I was able to visit this furnace during a business trip to Japan in September of 2004.

The following information was provided by the Niriyama Historical Site

The Outline of Nirayama Reverberatory Furnace

The Nirayama Reverberatory Furnace on the Izu Peninsular is furnace made toward the end of the Edo Era (1854-1857) for the purpose of casting cannons. Although Japan was closing its doors to foreign countries at that time, Westerners came to Japan, asking the country to open its ports. Under such circumstances, Japan developed a coastal defense policy using batteries at major ports to drive away foreign ships. They, therefore, had to manufacture a large volume of efficient iron cannons at low cost, and accordingly reverberatory furnaces were constructed at several places in the country. However, only two of them remain in two places (Nirayama and Hagi) at present, and the one at Nirayama is the only one that retains most of its original form.
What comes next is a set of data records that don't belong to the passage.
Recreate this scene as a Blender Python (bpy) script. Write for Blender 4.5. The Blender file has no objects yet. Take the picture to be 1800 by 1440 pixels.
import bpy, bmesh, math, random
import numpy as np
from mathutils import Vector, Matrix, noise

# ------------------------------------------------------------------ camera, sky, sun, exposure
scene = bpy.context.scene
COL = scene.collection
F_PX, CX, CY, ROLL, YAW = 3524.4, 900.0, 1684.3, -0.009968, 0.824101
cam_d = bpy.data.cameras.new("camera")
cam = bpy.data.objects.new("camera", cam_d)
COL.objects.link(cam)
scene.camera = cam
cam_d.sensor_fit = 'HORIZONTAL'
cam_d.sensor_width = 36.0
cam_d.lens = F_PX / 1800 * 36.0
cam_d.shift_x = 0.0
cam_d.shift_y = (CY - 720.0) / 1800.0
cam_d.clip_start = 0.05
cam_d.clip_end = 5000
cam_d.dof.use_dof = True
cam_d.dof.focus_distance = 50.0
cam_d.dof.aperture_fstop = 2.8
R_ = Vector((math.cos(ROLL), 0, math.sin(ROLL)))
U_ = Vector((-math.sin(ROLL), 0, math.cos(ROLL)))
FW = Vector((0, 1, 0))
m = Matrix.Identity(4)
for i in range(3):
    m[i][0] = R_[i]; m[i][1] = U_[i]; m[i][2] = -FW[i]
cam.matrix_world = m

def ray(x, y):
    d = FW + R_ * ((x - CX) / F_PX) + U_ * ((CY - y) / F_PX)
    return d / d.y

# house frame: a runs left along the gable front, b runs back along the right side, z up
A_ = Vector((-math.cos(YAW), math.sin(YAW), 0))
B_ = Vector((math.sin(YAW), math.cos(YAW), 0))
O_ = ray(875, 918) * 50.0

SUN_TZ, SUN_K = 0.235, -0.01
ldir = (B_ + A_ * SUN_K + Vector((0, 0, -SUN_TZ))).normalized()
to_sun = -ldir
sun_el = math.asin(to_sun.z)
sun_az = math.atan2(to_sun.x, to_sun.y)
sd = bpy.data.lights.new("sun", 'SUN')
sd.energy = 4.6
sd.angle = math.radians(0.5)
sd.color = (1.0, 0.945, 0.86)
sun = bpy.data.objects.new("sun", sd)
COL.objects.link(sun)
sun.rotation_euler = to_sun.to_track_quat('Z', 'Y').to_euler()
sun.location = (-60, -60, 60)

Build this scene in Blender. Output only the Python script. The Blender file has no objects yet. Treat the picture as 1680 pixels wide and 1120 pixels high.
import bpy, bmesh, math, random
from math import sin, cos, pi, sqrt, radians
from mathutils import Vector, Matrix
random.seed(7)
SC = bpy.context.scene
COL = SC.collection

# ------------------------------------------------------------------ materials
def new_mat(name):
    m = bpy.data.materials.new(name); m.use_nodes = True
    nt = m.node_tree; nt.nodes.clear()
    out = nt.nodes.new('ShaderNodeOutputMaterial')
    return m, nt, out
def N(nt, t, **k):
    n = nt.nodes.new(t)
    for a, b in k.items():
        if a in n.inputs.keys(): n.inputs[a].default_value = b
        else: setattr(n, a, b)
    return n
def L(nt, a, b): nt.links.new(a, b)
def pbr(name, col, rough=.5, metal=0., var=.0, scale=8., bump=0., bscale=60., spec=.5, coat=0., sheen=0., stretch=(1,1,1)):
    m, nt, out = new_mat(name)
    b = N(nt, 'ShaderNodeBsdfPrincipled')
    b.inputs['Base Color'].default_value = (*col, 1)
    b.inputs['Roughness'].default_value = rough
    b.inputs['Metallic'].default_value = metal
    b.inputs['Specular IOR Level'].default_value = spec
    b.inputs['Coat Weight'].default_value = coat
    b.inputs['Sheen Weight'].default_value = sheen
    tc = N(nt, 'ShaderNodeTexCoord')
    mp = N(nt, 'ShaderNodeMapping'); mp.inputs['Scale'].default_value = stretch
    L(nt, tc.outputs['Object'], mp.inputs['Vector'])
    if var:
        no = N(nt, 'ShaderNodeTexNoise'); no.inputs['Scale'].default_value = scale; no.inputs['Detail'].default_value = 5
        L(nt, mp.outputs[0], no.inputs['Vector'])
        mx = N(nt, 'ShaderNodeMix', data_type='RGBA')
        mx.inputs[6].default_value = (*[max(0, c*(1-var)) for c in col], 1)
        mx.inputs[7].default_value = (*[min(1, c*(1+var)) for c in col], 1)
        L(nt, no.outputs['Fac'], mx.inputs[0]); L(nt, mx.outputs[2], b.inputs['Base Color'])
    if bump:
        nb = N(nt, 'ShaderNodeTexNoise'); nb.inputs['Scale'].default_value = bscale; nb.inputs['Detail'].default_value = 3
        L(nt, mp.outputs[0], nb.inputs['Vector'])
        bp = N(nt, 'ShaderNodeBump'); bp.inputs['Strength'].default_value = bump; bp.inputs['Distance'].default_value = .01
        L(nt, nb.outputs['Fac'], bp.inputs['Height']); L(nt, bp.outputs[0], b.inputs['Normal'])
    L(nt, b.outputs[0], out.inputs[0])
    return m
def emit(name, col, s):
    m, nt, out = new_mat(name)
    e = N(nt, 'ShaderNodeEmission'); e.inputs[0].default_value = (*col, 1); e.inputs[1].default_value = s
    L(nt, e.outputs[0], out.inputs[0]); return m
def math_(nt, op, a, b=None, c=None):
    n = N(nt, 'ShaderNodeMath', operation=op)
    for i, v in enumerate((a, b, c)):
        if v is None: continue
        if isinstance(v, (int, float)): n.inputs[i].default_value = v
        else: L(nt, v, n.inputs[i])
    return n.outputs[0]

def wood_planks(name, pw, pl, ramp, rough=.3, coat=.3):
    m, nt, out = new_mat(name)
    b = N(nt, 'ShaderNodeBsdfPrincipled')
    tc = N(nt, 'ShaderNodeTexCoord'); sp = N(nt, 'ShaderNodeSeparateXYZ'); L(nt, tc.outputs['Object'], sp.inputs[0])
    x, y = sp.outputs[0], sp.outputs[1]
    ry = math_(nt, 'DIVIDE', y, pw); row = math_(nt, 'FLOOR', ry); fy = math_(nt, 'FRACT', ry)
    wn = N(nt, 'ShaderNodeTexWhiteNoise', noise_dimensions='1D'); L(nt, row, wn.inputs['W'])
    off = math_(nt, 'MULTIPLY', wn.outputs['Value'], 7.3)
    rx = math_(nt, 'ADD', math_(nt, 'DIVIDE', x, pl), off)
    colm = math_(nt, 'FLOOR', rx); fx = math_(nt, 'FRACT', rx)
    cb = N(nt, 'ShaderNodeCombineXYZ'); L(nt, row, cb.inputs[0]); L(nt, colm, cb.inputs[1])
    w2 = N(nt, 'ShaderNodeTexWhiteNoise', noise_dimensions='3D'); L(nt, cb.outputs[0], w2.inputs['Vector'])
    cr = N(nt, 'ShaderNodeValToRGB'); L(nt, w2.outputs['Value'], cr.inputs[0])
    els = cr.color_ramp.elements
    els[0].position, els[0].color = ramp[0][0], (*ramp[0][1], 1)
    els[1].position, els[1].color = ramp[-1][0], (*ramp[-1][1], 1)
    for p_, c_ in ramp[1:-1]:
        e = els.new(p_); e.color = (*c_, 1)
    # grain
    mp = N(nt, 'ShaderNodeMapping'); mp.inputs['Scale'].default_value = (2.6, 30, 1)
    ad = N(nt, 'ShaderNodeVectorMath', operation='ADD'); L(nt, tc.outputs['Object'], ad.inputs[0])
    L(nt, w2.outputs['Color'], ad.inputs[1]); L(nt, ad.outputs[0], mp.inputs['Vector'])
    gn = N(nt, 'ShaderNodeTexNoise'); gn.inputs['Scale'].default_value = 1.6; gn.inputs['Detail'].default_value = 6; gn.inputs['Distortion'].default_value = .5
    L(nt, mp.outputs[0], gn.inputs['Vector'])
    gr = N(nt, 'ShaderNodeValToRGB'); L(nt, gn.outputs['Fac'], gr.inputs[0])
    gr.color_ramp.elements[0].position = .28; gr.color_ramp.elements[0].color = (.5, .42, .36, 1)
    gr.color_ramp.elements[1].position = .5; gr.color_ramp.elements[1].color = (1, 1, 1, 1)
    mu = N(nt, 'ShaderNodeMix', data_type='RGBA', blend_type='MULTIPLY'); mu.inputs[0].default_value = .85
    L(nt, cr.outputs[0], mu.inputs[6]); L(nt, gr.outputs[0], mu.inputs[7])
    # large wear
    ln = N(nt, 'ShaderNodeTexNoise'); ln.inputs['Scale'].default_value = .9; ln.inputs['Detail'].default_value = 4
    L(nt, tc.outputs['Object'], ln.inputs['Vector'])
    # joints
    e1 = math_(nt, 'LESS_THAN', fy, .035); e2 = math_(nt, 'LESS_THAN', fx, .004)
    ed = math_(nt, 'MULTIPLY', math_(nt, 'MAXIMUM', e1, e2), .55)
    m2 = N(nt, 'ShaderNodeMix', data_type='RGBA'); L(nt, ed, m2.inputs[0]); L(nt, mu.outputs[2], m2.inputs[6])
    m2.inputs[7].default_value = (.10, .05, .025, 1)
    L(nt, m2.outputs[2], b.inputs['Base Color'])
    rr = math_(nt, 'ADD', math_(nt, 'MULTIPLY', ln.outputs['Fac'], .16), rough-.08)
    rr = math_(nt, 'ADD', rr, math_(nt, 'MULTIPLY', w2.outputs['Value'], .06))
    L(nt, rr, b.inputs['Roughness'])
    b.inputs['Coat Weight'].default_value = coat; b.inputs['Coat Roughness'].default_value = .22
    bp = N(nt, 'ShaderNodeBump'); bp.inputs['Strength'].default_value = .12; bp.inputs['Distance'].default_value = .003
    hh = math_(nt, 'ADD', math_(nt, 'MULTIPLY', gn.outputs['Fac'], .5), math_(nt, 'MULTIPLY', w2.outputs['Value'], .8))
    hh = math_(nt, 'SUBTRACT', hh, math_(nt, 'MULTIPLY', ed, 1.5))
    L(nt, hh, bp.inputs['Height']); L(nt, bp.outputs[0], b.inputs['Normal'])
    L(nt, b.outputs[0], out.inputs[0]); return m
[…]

The Nirayama Reverberatory Furnace was built in 1854 (the first year of the Ansei period) by Egawa Tarozaemon Hidetatsu (Duke Tan-an). In November of the same year, two reverberatory furnaces in the south were completed. But in January of the second year if the Ansei period Duke Tan-an passed away. His oldest son Hidetoshi continued working on his father's projects and another two reverberatory furnaces in the north were built.In the spring of the 4th year of the Ansei period, all of them were completed. By 1864 (the first year of the Ganji period), large and small cannons were used at the fort in Shinagawa.

The construction technique of the reverberatory furnace was introduced from the Netherlands, and the structure of the Nirayama Reverberatory Furnace is almost identical to the one specified in the Dutch instruction manual. The Furnace consists of two twin structures and there are a pair of furnaces enclosed by fire-resisting bricks in each stone base (5x6x2 m^3). Each pair of furnaces of the two bases meet at a right angle on the gate sides (the side from which the melted metal flows out) so that the melted metal from the four furnaces can be mixed at one place.

The production ability of one furnace is estimated at 2-3 tons, and therefore a maximum of 150 pound cannons could be produced when the four furnaces were operated simultaneously. The inside of the furnaces are bow shaped to increase the amount of heat reflection, and further, the outlets are narrower on the gate sides. The upper parts of the furnace, 15.6 m in height, are made from bricks, and work as chimneys to secure natural ventilation. It is said that they were equal in standard today's blast furnaces. The present iron frames were added later fro asiesmatic reinforcement.

The site was a cannon manufacturing factory with the reverberatory furnace at its center, and work-huts surrounding it. The Furnace is designated as a national cultural asset adn is protected by the government as it is a precious historical monument to the dawning of Japanese industrialization.

First Visited: 3Q 2004

History

Start of Operation: 1854

Blowout:

Daily Tonnage: 2-3 tons per furnace, or 8-12 tons per day

Built By: Egawa Tarozaemon Hidetatsu (Duke Tan-an)

Stack: 15.6 m (About 51 feet)

Blast: Hot

Type: Charcoal

Directions

The site is located at Nishibashi, Japan, located south-southeast of Tokyo.